--- SUPPLIED DATA ---

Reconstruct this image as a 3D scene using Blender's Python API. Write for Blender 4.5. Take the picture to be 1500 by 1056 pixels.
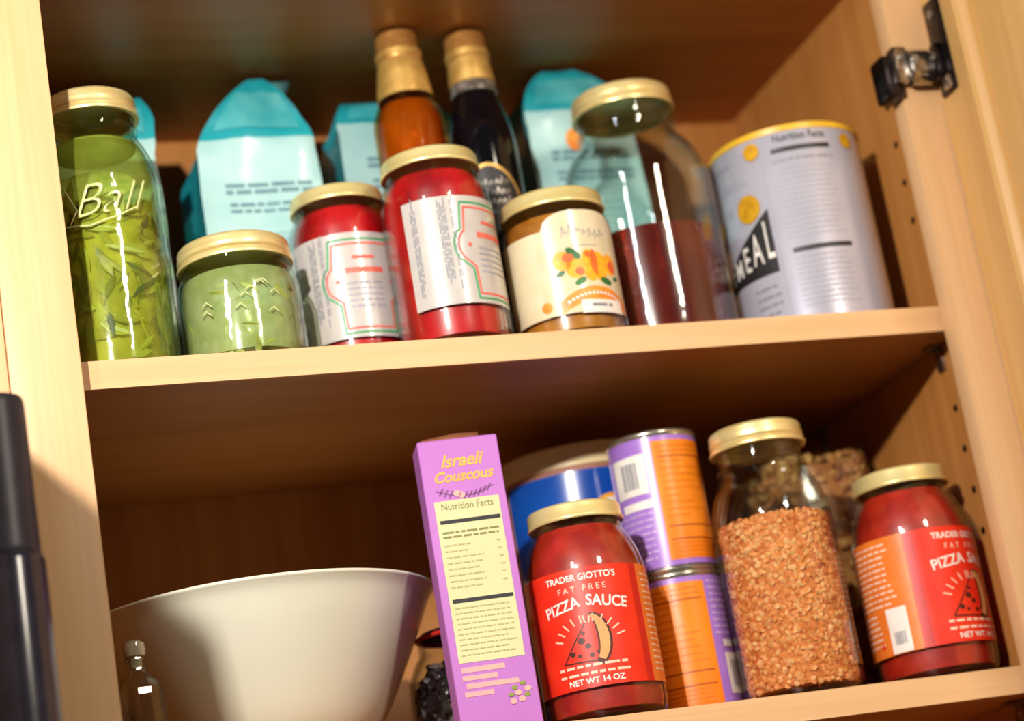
import bpy, bmesh, math, random
from mathutils import Vector, Matrix, Euler, noise
PI = math.pi
R = math.radians
random.seed(7)
scene = bpy.context.scene
for o in list(bpy.data.objects): bpy.data.objects.remove(o)
COL = scene.collection

# ---------------------------------------------------------------- camera, world, lights, exposure
cam_d = bpy.data.cameras.new('camera'); cam = bpy.data.objects.new('camera', cam_d); COL.objects.link(cam)
cam.location = (-.2194, -1.448, -.4779)
cam.rotation_euler = (1.8605, .1619, -.2929)
cam_d.sensor_width = 36; cam_d.lens = 3393.7 / 1500 * 36
cam_d.clip_start = .05; cam_d.clip_end = 50
cam_d.dof.use_dof = True; cam_d.dof.focus_distance = 1.55; cam_d.dof.aperture_fstop = 3.5
scene.camera = cam

world = bpy.data.worlds.new('world'); scene.world = world; world.use_nodes = True
bg = world.node_tree.nodes['Background']
bg.inputs[0].default_value = (1.0, .88, .80, 1); bg.inputs[1].default_value = .065

def area_light(name, loc, target, sx, sy, power, color):
    d = bpy.data.lights.new(name, 'AREA'); d.shape = 'RECTANGLE'; d.size = sx; d.size_y = sy
    d.energy = power; d.color = color
    o = bpy.data.objects.new(name, d); COL.objects.link(o); o.location = loc
    o.rotation_euler = (Vector(target) - Vector(loc)).to_track_quat('-Z', 'Y').to_euler()
    return o
area_light('kitchen_lamp', (-.38, -1.02, .274), (.3, .1, 0), .025, .03, 20.5, (1, .935, .86))
area_light('tube_lamp', (-1.15, -1.7, .82), (.3, .1, 0), .13, .48, 9, (.97, .97, 1))
area_light('far_lamp', (.9, -1.95, .78), (.2, .1, 0), .14, .46, 19, (1, .88, .72))
vs = scene.view_settings
scene.display_settings.display_device = 'sRGB'
vs.view_transform = 'Standard'; vs.look = 'None'; vs.gamma = 1; vs.use_curve_mapping = False
vs.exposure = 0.0
scene.cycles.max_bounces = 10; scene.cycles.transparent_max_bounces = 24
scene.cycles.caustics_reflective = False; scene.cycles.caustics_refractive = False

# ---------------------------------------------------------------- numbers of the place (metres)
W, D, ZC, TS, H = .6425, .3334, .2893, .0196, -.275
TF, YS, OV = .019, .022, .018
XR = W + OV; XL = -OV
DOORX = .6736
CX, CY = cam.location.x, cam.location.y
def face(x, y):          # heading from (x,y) to where the photographer stood
    return math.atan2(CX - x, -(CY - y))

# ---------------------------------------------------------------- materials
def lin(c):
    return tuple((v/255/12.92 if v/255 <= .04045 else ((v/255+.055)/1.055)**2.4) for v in c) + (1,)
def new_mat(name):
    m = bpy.data.materials.new(name); m.use_nodes = True
    nt = m.node_tree; nt.nodes.clear()
    out = nt.nodes.new('ShaderNodeOutputMaterial')
    return m, nt, out
def N(nt, t, **kw):
    n = nt.nodes.new(t)
    for k, v in kw.items(): setattr(n, k, v)
    return n
def coords(nt, scale):
    tc = N(nt, 'ShaderNodeTexCoord'); mp = N(nt, 'ShaderNodeMapping'); mp.inputs['Scale'].default_value = scale
    nt.links.new(tc.outputs['Object'], mp.inputs['Vector']); return mp.outputs[0]
def ramp(nt, fac, stops):
    r = N(nt, 'ShaderNodeValToRGB'); el = r.color_ramp.elements
    while len(el) < len(stops): el.new(.5)
    for e, (p, c) in zip(el, stops): e.position = p; e.color = c
    nt.links.new(fac, r.inputs[0]); return r.outputs[0]
def plain(name, c1, c2=None, rough=.5, metal=0, scale=(60, 60, 60), coat=0, bump=0, bscale=None, spec=.5, lo=.35, hi=.65, detail=3):
    m, nt, out = new_mat(name)
    b = N(nt, 'ShaderNodeBsdfPrincipled')
    c1 = lin(c1); c2 = lin(c2) if c2 else tuple(min(1, v*.86) for v in c1[:3]) + (1,)
    nz = N(nt, 'ShaderNodeTexNoise'); nz.inputs['Scale'].default_value = 1; nz.inputs['Detail'].default_value = detail
    nt.links.new(coords(nt, scale), nz.inputs['Vector'])
    nt.links.new(ramp(nt, nz.outputs['Fac'], [(lo, c1), (hi, c2)]), b.inputs['Base Color'])
    b.inputs['Roughness'].default_value = rough; b.inputs['Metallic'].default_value = metal
    b.inputs['Specular IOR Level'].default_value = spec
    b.inputs['Coat Weight'].default_value = coat; b.inputs['Coat Roughness'].default_value = .12
    if bump:
        n2 = N(nt, 'ShaderNodeTexNoise'); n2.inputs['Scale'].default_value = 1
        nt.links.new(coords(nt, bscale or scale), n2.inputs['Vector'])
        bp = N(nt, 'ShaderNodeBump'); bp.inputs['Strength'].default_value = bump; bp.inputs['Distance'].default_value = .002
        nt.links.new(n2.outputs['Fac'], bp.inputs['Height']); nt.links.new(bp.outputs[0], b.inputs['Normal'])
    nt.links.new(b.outputs[0], out.inputs[0]); return m
def wood(name, axis, c1, c2, c3, rough=.42, fine=220):
    m, nt, out = new_mat(name)
    b = N(nt, 'ShaderNodeBsdfPrincipled')
    sc = [38, 38, 38]; sc[axis] = 2.2
    s2 = [fine]*3; s2[axis] = 5
    n1 = N(nt, 'ShaderNodeTexNoise'); n1.inputs['Scale'].default_value = 1; n1.inputs['Detail'].default_value = 5; n1.inputs['Distortion'].default_value = .6
    n2 = N(nt, 'ShaderNodeTexNoise'); n2.inputs['Scale'].default_value = 1; n2.inputs['Detail'].default_value = 3
    nt.links.new(coords(nt, sc), n1.inputs['Vector']); nt.links.new(coords(nt, s2), n2.inputs['Vector'])
    a = ramp(nt, n1.outputs['Fac'], [(.28, lin(c2)), (.5, lin(c1)), (.75, lin(c3))])
    g = ramp(nt, n2.outputs['Fac'], [(.3, (.93, .92, .90, 1)), (.62, (1, 1, 1, 1))])
    mx = N(nt, 'ShaderNodeMix', data_type='RGBA', blend_type='MULTIPLY'); mx.inputs[0].default_value = 1
    nt.links.new(a, mx.inputs[6]); nt.links.new(g, mx.inputs[7]); nt.links.new(mx.outputs[2], b.inputs['Base Color'])
    b.inputs['Roughness'].default_value = rough; b.inputs['Specular IOR Level'].default_value = .35
    nt.links.new(b.outputs[0], out.inputs[0]); return m
def glass(name, tint=(.97, .99, .98), edge=(.55, .6, .58), rough=.03, wob=.12):
    # thin clear wall: straight transmission plus mirror reflection by fresnel, deeper tint at glancing angles
    m, nt, out = new_mat(name)
    lw = N(nt, 'ShaderNodeLayerWeight'); lw.inputs[0].default_value = .35
    col = ramp(nt, lw.outputs['Facing'], [(.35, tint + (1,)), (1, edge + (1,))])
    tr = N(nt, 'ShaderNodeBsdfTransparent'); nt.links.new(col, tr.inputs[0])
    gl = N(nt, 'ShaderNodeBsdfGlossy'); gl.inputs['Roughness'].default_value = rough
    fr = N(nt, 'ShaderNodeFresnel'); ge = N(nt, 'ShaderNodeNewGeometry')
    io = N(nt, 'ShaderNodeMapRange'); io.inputs['To Min'].default_value = 1.5; io.inputs['To Max'].default_value = 1/1.5
    nt.links.new(ge.outputs['Backfacing'], io.inputs['Value']); nt.links.new(io.outputs[0], fr.inputs[0])   # same mirror strength from inside
    bp = N(nt, 'ShaderNodeBump'); bp.inputs['Strength'].default_value = wob; bp.inputs['Distance'].default_value = .002
    nz = N(nt, 'ShaderNodeTexNoise'); nz.inputs['Scale'].default_value = 1; nz.inputs['Detail'].default_value = 1
    nt.links.new(coords(nt, (70, 70, 70)), nz.inputs['Vector']); nt.links.new(nz.outputs['Fac'], bp.inputs['Height'])
    nt.links.new(bp.outputs[0], gl.inputs['Normal'])
    mx = N(nt, 'ShaderNodeMixShader'); nt.links.new(fr.outputs[0], mx.inputs[0])
    nt.links.new(tr.outputs[0], mx.inputs[1]); nt.links.new(gl.outputs[0], mx.inputs[2])
    nt.links.new(mx.outputs[0], out.inputs[0]); return m
def liquid(name, tint, c1, c2, fac, rough=.15, scale=(40, 40, 40)):
    m, nt, out = new_mat(name)
    tr = N(nt, 'ShaderNodeBsdfTransparent'); tr.inputs[0].default_value = tint + (1,)
    b = N(nt, 'ShaderNodeBsdfPrincipled'); b.inputs['Roughness'].default_value = rough
    nz = N(nt, 'ShaderNodeTexNoise'); nz.inputs['Scale'].default_value = 1; nz.inputs['Detail'].default_value = 3
    nt.links.new(coords(nt, scale), nz.inputs['Vector'])
    nt.links.new(ramp(nt, nz.outputs['Fac'], [(.35, lin(c1)), (.65, lin(c2))]), b.inputs['Base Color'])
    mx = N(nt, 'ShaderNodeMixShader'); mx.inputs[0].default_value = fac
    nt.links.new(tr.outputs[0], mx.inputs[1]); nt.links.new(b.outputs[0], mx.inputs[2])
    nt.links.new(mx.outputs[0], out.inputs[0]); return m

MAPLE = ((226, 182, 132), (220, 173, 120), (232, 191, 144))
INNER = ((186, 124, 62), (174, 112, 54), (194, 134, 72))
M = {}
M['wood_z'] = wood('maple_upright', 2, *MAPLE)
M['wood_x'] = wood('maple_crosswise', 0, *MAPLE)
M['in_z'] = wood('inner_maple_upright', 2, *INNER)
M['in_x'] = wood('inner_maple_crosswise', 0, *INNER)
M['door_z'] = wood('door_maple', 2, (212, 168, 104), (204, 157, 92), (220, 178, 116))
M['plaster'] = plain('painted_plaster', (205, 196, 180), rough=.8)
M['gold'] = plain('gold_lid', (252, 236, 168), (246, 224, 144), rough=.34, metal=.5, scale=(30, 30, 200))
M['brass'] = plain('brass_band', (252, 234, 168), (236, 208, 134), rough=.34, metal=.5, scale=(40, 40, 260))
M['foil'] = plain('gold_foil', (228, 186, 104), (206, 160, 80), rough=.42, metal=.55, scale=(120, 120, 120), bump=.15)
M['foil_dark'] = plain('brown_gold_foil', (206, 150, 80), (184, 128, 64), rough=.4, metal=.5, scale=(120, 120, 120), bump=.15)
M['silver'] = plain('silver_foil', (196, 190, 180), (120, 112, 104), rough=.35, metal=.7, scale=(150, 150, 150))
M['nickel'] = plain('nickel_steel', (196, 188, 176), (120, 112, 106), rough=.22, metal=.95, scale=(160, 160, 160))
M['nickel_dark'] = plain('dark_steel', (66, 60, 62), (36, 32, 36), rough=.28, metal=.9, scale=(160, 160, 160))
M['glass'] = glass('clear_glass', edge=(.7, .73, .72))
M['glass_thick'] = glass('thick_blown_glass', (.95, .98, .97), (.6, .68, .68))
M['glass_neck'] = glass('green_cast_glass', (.95, .98, .92), (.6, .68, .48), wob=.45)
M['amber_glass'] = glass('amber_glass', (.97, .80, .5), (.8, .5, .2))
M['black_glass'] = plain('black_bottle_glass', (10, 9, 14), (6, 6, 10), rough=.06)
M['white_ink'] = plain('white_ink', (246, 240, 230), rough=.5)
M['black_ink'] = plain('black_ink', (24, 22, 24), (34, 32, 34), rough=.5)
M['grey_ink'] = plain('grey_ink', (128, 128, 138), (140, 140, 148), rough=.5)
M['pale_grey_ink'] = plain('pale_grey_ink', (170, 170, 182), rough=.5)
M['red_ink'] = plain('red_ink', (232, 100, 84), (238, 120, 100), rough=.5)
M['green_ink'] = plain('green_ink', (58, 150, 92), (84, 168, 112), rough=.5)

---

GIVEN EXERCISE - Reproduce the material above exactly, first line through the line that contains "bg.inputs[0].default_value = (1.0, .88, .80, 1);", minus the pictures.

ANSWER TO THIS TASK -
Reconstruct this image as a 3D scene using Blender's Python API. Write for Blender 4.5. Take the picture to be 1500 by 1056 pixels.
import bpy, bmesh, math, random
from mathutils import Vector, Matrix, Euler, noise
PI = math.pi
R = math.radians
random.seed(7)
scene = bpy.context.scene
for o in list(bpy.data.objects): bpy.data.objects.remove(o)
COL = scene.collection

# ---------------------------------------------------------------- camera, world, lights, exposure
cam_d = bpy.data.cameras.new('camera'); cam = bpy.data.objects.new('camera', cam_d); COL.objects.link(cam)
cam.location = (-.2194, -1.448, -.4779)
cam.rotation_euler = (1.8605, .1619, -.2929)
cam_d.sensor_width = 36; cam_d.lens = 3393.7 / 1500 * 36
cam_d.clip_start = .05; cam_d.clip_end = 50
cam_d.dof.use_dof = True; cam_d.dof.focus_distance = 1.55; cam_d.dof.aperture_fstop = 3.5
scene.camera = cam

world = bpy.data.worlds.new('world'); scene.world = world; world.use_nodes = True
bg = world.node_tree.nodes['Background']
bg.inputs[0].default_value = (1.0, .88, .80, 1); bg.inputs[1].default_value = .065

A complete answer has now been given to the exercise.